Wasn’t’ it just two or three years ago when cha-cha gained momentum and then speaker Jose de Venecia butt-fucked the Mindanao federalists by dropping from the agenda the crusade for federalism?

Of course, we all know that federalism was never the intention in the first place. Cha-cha was meant to catapult JDV to the position of prime minister because he could never be president and he controlled the numbers in the Lower House. At least, that was true before.

I do have a personal issue against the Mindanao federalists. There was also a debate on whether or not to effect cha-cha by way of constituent assembly (where lawmakers will decide on their own what provisions should be included in the charter), or a constitutional convention (where the delegates are voted into a body that will recommend changes to the charter).

So all the officials of the Mindanao federalists were for con-con, right? Obviously because the opportunity for patronage is limited; but in the middle of the campaign, JDV changed the rules of the game and pushed for cha-cha through con-ass, instead. And what did the federalists do? They swallowed their pride and accepted JDV’s proposal. The irony is, they were very loud in condemning the President for flip-flopping on charter change, one of the policy decisions she promised during her state of the nation address.

Who’s flip-flopping now?

Anyway, I’d be more inclined to believe that this is another diversionary tactic. When you think about it, the system itself is geared to favor enterprising officials (read: corrupt). The Senate hearings illustrated the point that corruption is systemic. Why else would politicians spend P200 million during elections – to earn the chance to serve the public?

Magicians are very good in diverting attention from the trick by spellbinding the gullible with their offhand.
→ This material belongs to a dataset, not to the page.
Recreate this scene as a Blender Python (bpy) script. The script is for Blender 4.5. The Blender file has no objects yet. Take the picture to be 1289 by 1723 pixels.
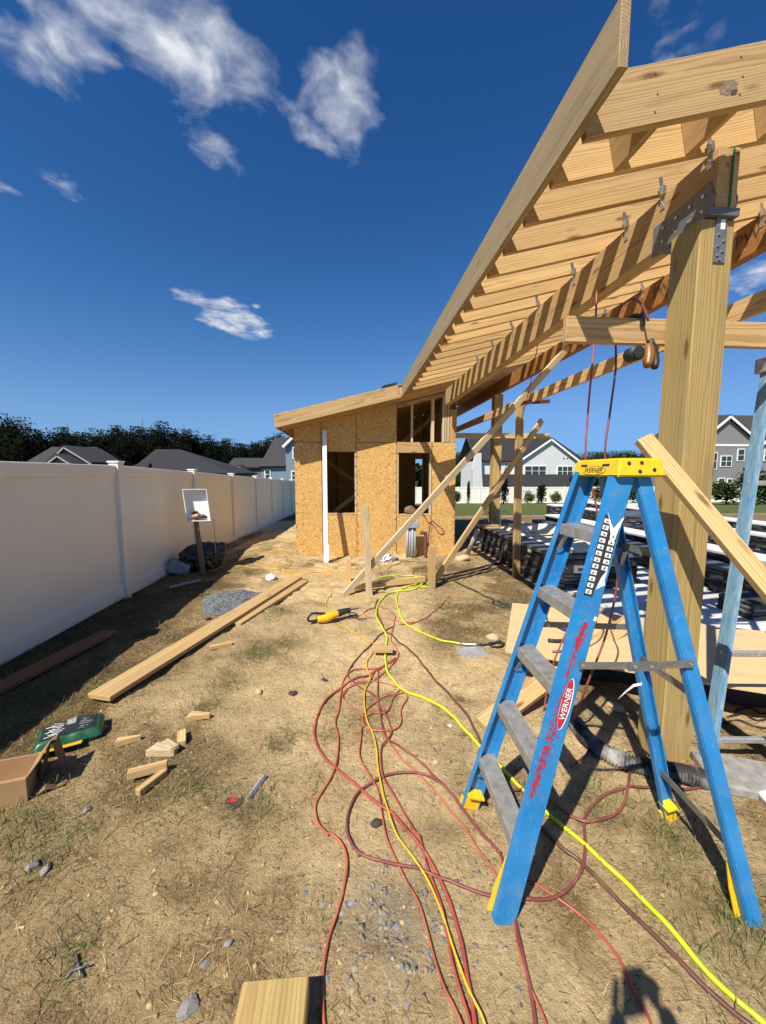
import bpy, bmesh, math, random
import numpy as np
from mathutils import Vector, Matrix
R = math.radians
S = bpy.context.scene
COL = S.collection
rnd = random.Random(11)
rng = np.random.default_rng(5)

# ------------------------------------------------------------------ camera
YAW, PITCH, EYE = R(4.65), R(5.67), 1.68
cd = bpy.data.cameras.new('camera')
cam = bpy.data.objects.new('camera', cd)
COL.objects.link(cam)
cam.location = (0, 0, EYE)
cam.rotation_euler = (R(90) - PITCH, 0, -YAW)
cd.sensor_fit = 'HORIZONTAL'
cd.sensor_width = 36
cd.lens = 36 * 650 / 1289
cd.clip_start = 0.05
cd.clip_end = 2000
S.camera = cam

# ------------------------------------------------------------------ light
SUN_EL, SUN_AZ = R(50.0), R(39.4)          # the sun stands behind and to the left of the camera
to_sun = Vector((-math.sin(SUN_AZ) * math.cos(SUN_EL), -math.cos(SUN_AZ) * math.cos(SUN_EL), math.sin(SUN_EL)))
sl = bpy.data.lights.new('sun', 'SUN')
sl.energy = 5.0
sl.angle = R(0.5)
sl.color = (1.0, 0.93, 0.82)
sun = bpy.data.objects.new('sun', sl)
COL.objects.link(sun)
sun.rotation_euler = to_sun.to_track_quat('Z', 'Y').to_euler()

S.view_settings.view_transform = 'Standard'
S.view_settings.look = 'None'
S.view_settings.exposure = 0.58
S.view_settings.gamma = 1.0
S.view_settings.use_curve_mapping = False
S.render.engine = 'CYCLES'
S.cycles.max_bounces = 8
S.cycles.use_denoising = True

F_, CX_, CY_ = 650.0, 644.5, 861.5
FWD = Vector((math.sin(YAW) * math.cos(PITCH), math.cos(YAW) * math.cos(PITCH), -math.sin(PITCH)))
RGT = Vector((math.cos(YAW), -math.sin(YAW), 0))
UPV = RGT.cross(FWD)
EYEP = Vector((0, 0, EYE))
def sight(x, y):
    return FWD + RGT * ((x - CX_) / F_) - UPV * ((y - CY_) / F_)
def at_z(x, y, z=0.0):
    d = sight(x, y); return EYEP + d * ((z - EYE) / d.z)
def at_y(x, y, Y):
    d = sight(x, y); return EYEP + d * (Y / d.y)
def at_x(x, y, X):
    d = sight(x, y); return EYEP + d * (X / d.x)

# ------------------------------------------------------------------ node helpers
class NT:
    def __init__(s, tree):
        s.t = tree; s.n = tree.nodes; s.l = tree.links
    def node(s, typ, **kw):
        n = s.n.new(typ)
        for k, v in kw.items():
            if k.startswith('i_'):
                key = k[2:]
                key = int(key) if key.isdigit() else key.replace('_', ' ')
                s.put(n.inputs[key], v)
            else:
                setattr(n, k, v)
        return n
    def put(s, sock, v):
        if isinstance(v, bpy.types.NodeSocket):
            s.l.new(v, sock)
        else:
            try: sock.default_value = v
            except Exception: sock.default_value = tuple(v)
    def math(s, op, a, b=0.0, c=None, clamp=False):
        n = s.n.new('ShaderNodeMath'); n.operation = op; n.use_clamp = clamp
        s.put(n.inputs[0], a); s.put(n.inputs[1], b)
        if c is not None: s.put(n.inputs[2], c)
        return n.outputs[0]
    def vmath(s, op, a, b=(0, 0, 0)):
        n = s.n.new('ShaderNodeVectorMath'); n.operation = op
        s.put(n.inputs[0], a); s.put(n.inputs[1], b)
        return n.outputs['Value'] if op in ('LENGTH', 'DOT_PRODUCT', 'DISTANCE') else n.outputs[0]
    def scale(s, v, sc):
        return s.vmath('MULTIPLY', v, sc)
    def noise(s, v, scale=5, detail=4, rough=0.55, dist=0.0, out='Fac'):
        n = s.node('ShaderNodeTexNoise', i_Scale=scale, i_Detail=detail, i_Roughness=rough, i_Distortion=dist)
        s.l.new(v, n.inputs['Vector']); return n.outputs[out]
    def voronoi(s, v, scale=5, out='Distance', feature='F1', rnd=1.0):
        n = s.node('ShaderNodeTexVoronoi', feature=feature, i_Scale=scale, i_Randomness=rnd)
        s.l.new(v, n.inputs['Vector']); return n.outputs[out]
    def ramp(s, f, stops, interp='LINEAR'):
        n = s.n.new('ShaderNodeValToRGB'); s.put(n.inputs[0], f)
        cr = n.color_ramp; cr.interpolation = interp
        while len(cr.elements) < len(stops): cr.elements.new(0.5)
        for e, (p, c) in zip(cr.elements, stops):
            e.position = p
            e.color = (c, c, c, 1) if isinstance(c, (int, float)) else (*c[:3], 1)
        return n.outputs[0]
    def mix(s, f, a, b, mode='MIX'):
        n = s.n.new('ShaderNodeMix'); n.data_type = 'RGBA'; n.blend_type = mode
        s.put(n.inputs[0], f)
        for i, v in ((6, a), (7, b)):
            if isinstance(v, (tuple, list)): v = (*v[:3], 1)
            s.put(n.inputs[i], v)
        return n.outputs[2]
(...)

Like the wonderful Michael Caine said in the movie, Prestige, the process of magic could be subdivided into three parts.  The Pledge (where the magicians shows you something ordinary); The Turn (the magician takes the ordinary and makes it do something extraordinary); and The Prestige (because making something disappear isn’t enough, you have to bring it back).

Politicians would make very good magicians:

The Pledge: (where politicians promise something extraordinary) e.g. “When I get elected, you all will leave your slums to live with the rich in Insular.”

The Turn:  (the politicians make something extraordinary and raise the bar of credulity) “I will wipe out poverty and insurgency by the time I step down. We would become a first world country in 20 years.”

The Prestige: (the politicians screw Filipinos and the public keeps on coming back for more).

Now, why would the politicians who make our laws mess around with a perfect system for corruption to institute reforms?  If federal form of government is the answer to giving the local government units more autonomous to manage their own affairs and spend their own money, wouldn’t that be counterproductive for them?

But you know what? I have a bigger axe to grind. I do hope charter change will push through in order to become a witness to the biggest poetic justice of all: A parliamentary without Jose de Venecia.